The points flaw has highlighted repeated concerns voiced over a fatal defect in the track layout at Paddington. The Sunday Times quoted an unnamed source saying: “Basically, at that point, a train can go three ways. It can go straight ahead until the line converges with the main line; it can go through another set of points, which also takes it on to the main line; or it can go onto another track to its right. Whatever way it goes, it is in danger of colliding with another train.”

It has also been revealed that Railtrack removed a relatively simple safety feature in track redesigns—a set of points designed to derail the train if it goes past a red light and send it into a sand trap that could have prevented the crash.

Contrary to early reports, it is now believed that more passengers died aboard the Thames Turbo train than the much larger Great Western Express. The difference is being put down to the materials used in the building of the two trains. According to rail industry experts, the survival of so many passengers in the first carriage of the Great Western train was due to the high standards of engineering at the Derby works of British Rail when the train was built.

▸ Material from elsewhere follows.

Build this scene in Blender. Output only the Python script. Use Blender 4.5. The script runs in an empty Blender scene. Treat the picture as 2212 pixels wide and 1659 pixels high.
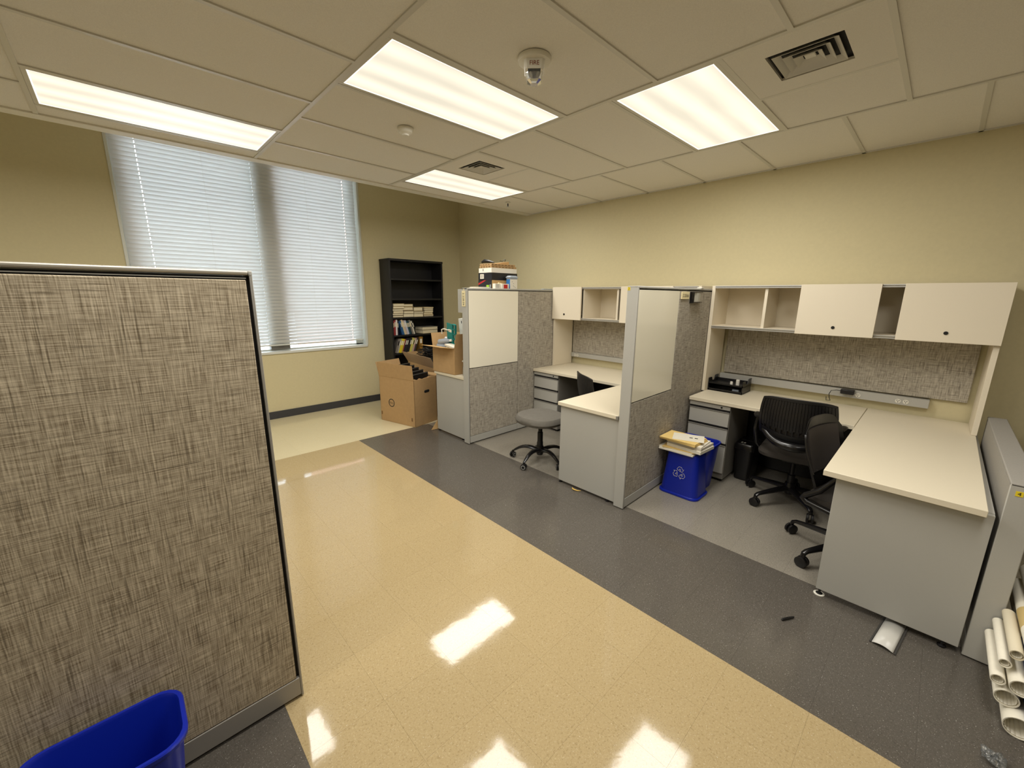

“This was Mark 3 rolling stock dating from the introduction of high speed trains in the mid-seventies. It's a steel design based on technology developed in the fifties and sixties and improved over the years. It's based on the simple premise that a tube is a very good structure because it retains its strength under impact,” said Andrew Goodman of Rail Professional magazine.

“The Thames train was probably built in the early nineties and, being made of aluminium, performed much more poorly when the crash occurred,” he added.

This fact will focus attention on the causes of the raging inferno that engulfed the first carriage of the Great Western train. Following earlier reports of a highly flammable “winter diesel” used by the company, it has now been revealed that the train involved in the Paddington crash had a faulty fuel tank valve.

It was disclosed Monday that details of the fault, which led to a leakage from the power unit tank when it was being filled at the depot, were given in a report to Great Western in July. The company said that the problem only occurred during filling, had not recurred since and presented no danger to the train in operation. Such explanations are unlikely to placate the growing anger of rail users, given the significance of the fire in the Paddington disaster.

A seven-page report, compiled for the train drivers' union Aslef, says that eight signals on the up-line towards Paddington and 11 on the down-line were so dangerous they should be covered up before the station reopens.

Roy Bell, an independent rail expert and former head of Railtrack, said in the report, which has been handed to the Health and Safety Executive, that 24 signals in the area were badly obscured. He said that in the long-run, 19 signals should be taken out of use and another eight simplified. Bell also called for the abolition of unnecessary bi-directional tracks, which carry trains running both towards and away from Paddington.